Arc Raiders reverb and occlusion

I’m in love with how reverb and occlusion is handled in Arc Raiders, it feels incredibly natural to my ears. I’m curious about how I might replicate this in Fmod. My current context is a cave environment of tight corridors and wide open caverns, where important distant sounds echo through these spaces to reach the player.

I’m currently experimenting with multiple reverb sends (snapshots) using volumes in UE, and wondering if this is the best method. I have 3 different types for my current level.

I’m getting occlusion setup and a bit confused by the instructions in the docs. Should the Occlusion param in Fmod (matching the name of the one I made in UE project settings) be local? As I set a custom listener, I assume sources trace to the component set as the Audio Listener Override? Is there any way to ignore collision on the parent of the listener override? (visibility would be great except my player character needs to block it)

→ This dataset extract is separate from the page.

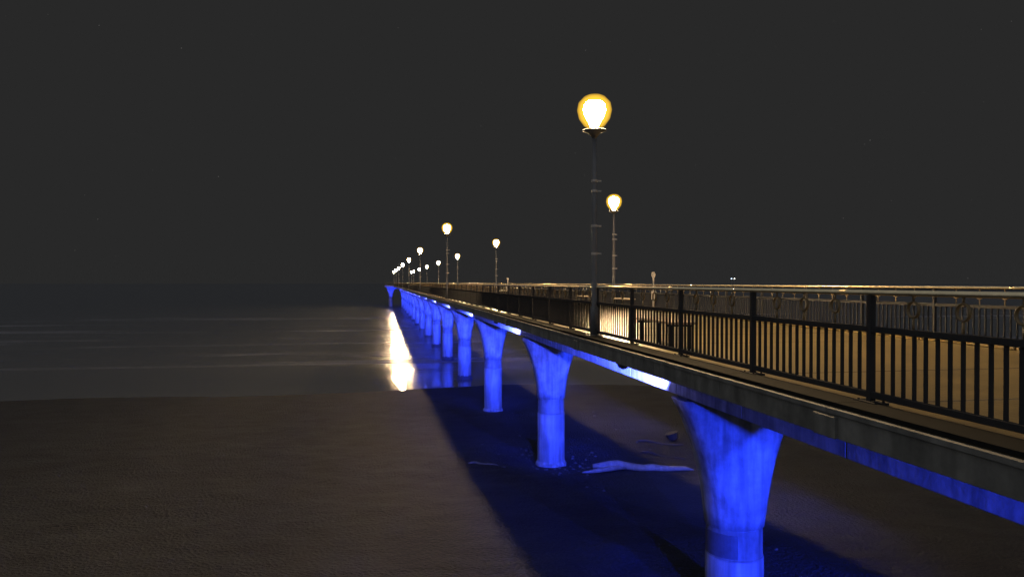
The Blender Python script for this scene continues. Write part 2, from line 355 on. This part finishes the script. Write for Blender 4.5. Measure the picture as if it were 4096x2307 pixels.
def railing(X, name, label, b0):
    f = thing(name, label, 'railing', (X, Y0, 0)); L = NB*BAY
    bm = bmesh.new()
    rings = []
    for y in (0, L): rings.append([(.032*math.cos(2*math.pi*i/14), y, (ZH0+ZH1)/2 + .025*math.sin(2*math.pi*i/14)) for i in range(14)])
    add_loft(bm, rings); me = mesh_of('handrail', bm, M_hand); me.polygons.foreach_set('use_smooth', [len(p.vertices) == 4 for p in me.polygons])
    link('handrail', me, f)
    bm = bmesh.new(); add_lathe(bm, [(.0345, -.05), (.0345, .05)], 14); bmesh.ops.rotate(bm, verts=bm.verts[:], matrix=Matrix.Rotation(R(90), 3, 'X')); sl = mesh_of('rail_sleeve', bm, M_hand)
    for k in range(0, NB, 2):
        o = link('rail_sleeve', sl, f, (0, k*BAY + .4, (ZH0+ZH1)/2)); o.scale = (1, 1, .78)
    for nm, a, bq in (('middle_rail', ZM0, ZM1), ('bottom_rail', ZB0, ZB1)):
        bm = bmesh.new(); rail_box(bm, 0, L, a, bq, .045); link(nm, mesh_of(nm, bm, M_fence, bevel=.004), f)
    for k in range(NB+1):
        link('post', post_me, f, (0, k*BAY, 0)); link('base_plate', plate_me, f, (0, k*BAY, 0))
    rest, restr = bmesh.new(), bmesh.new()
    for k in range(NB):
        near = b0 <= k < b0 + 20
        for i in range(15):
            y = k*BAY + .031 + (BAY - .062)*(i + 1)/16
            if near: link('baluster', bal_me, f, (0, y, 0))
            else: add_box(rest, (0, y, (ZM0+ZB1)/2), (.029, .021, ZM0-ZB1))
        for i in (1, 2, 3):
            y = k*BAY + BAY*i/4
            if b0 <= k < b0 + 60: link('ring', ring_me, f, (0, y, 0))
            else: add_torus(restr, (0, y, Z(-.235)), .068, .010, 8, 4, 1.6)
    o = link('baluster_row', mesh_of('baluster_row', rest, M_fence), f); o['kind'] = 'stuff'
    o = link('ring_row', mesh_of('ring_row', restr, M_ring), f); o['kind'] = 'stuff'
    return f
K0 = int(round((1.8 - Y0)/BAY))
railing(XN, 'railing', 'dark steel railing with upright bars along the near edge of the pier deck', K0)
railing(XF, 'railing', 'dark steel railing along the far edge of the pier deck, behind the lit planks', K0 + 3)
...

I’m also curious if there are any tips/tricks/examples/guides on accomplishing this kind of thing.

Thanks!

Yes.

It’s pretty natural for different sounds to come from different places in your game world, which makes it entirely plausible for some sounds to be occluded from the listener while others aren’t, or for some sounds to be more occluded from the listener than others. It therefore makes sense to make the parameter local, as doing so will allow that parameter to have a different value in each event instance, so that each event instance can have a different level of occlusion.

That’s correct: The FMOD listener uses the transform of the Unreal listener, so using Audio Listener Override to move the Unreal listener moves the FMOD listener - and the position used for occlusion raycasting.

Yes. When setting up your occlusion settings, you can choose which trace channel your game should use for occlusion raycasting. Rays are only occluded by geometry that responds to the chosen trace channel.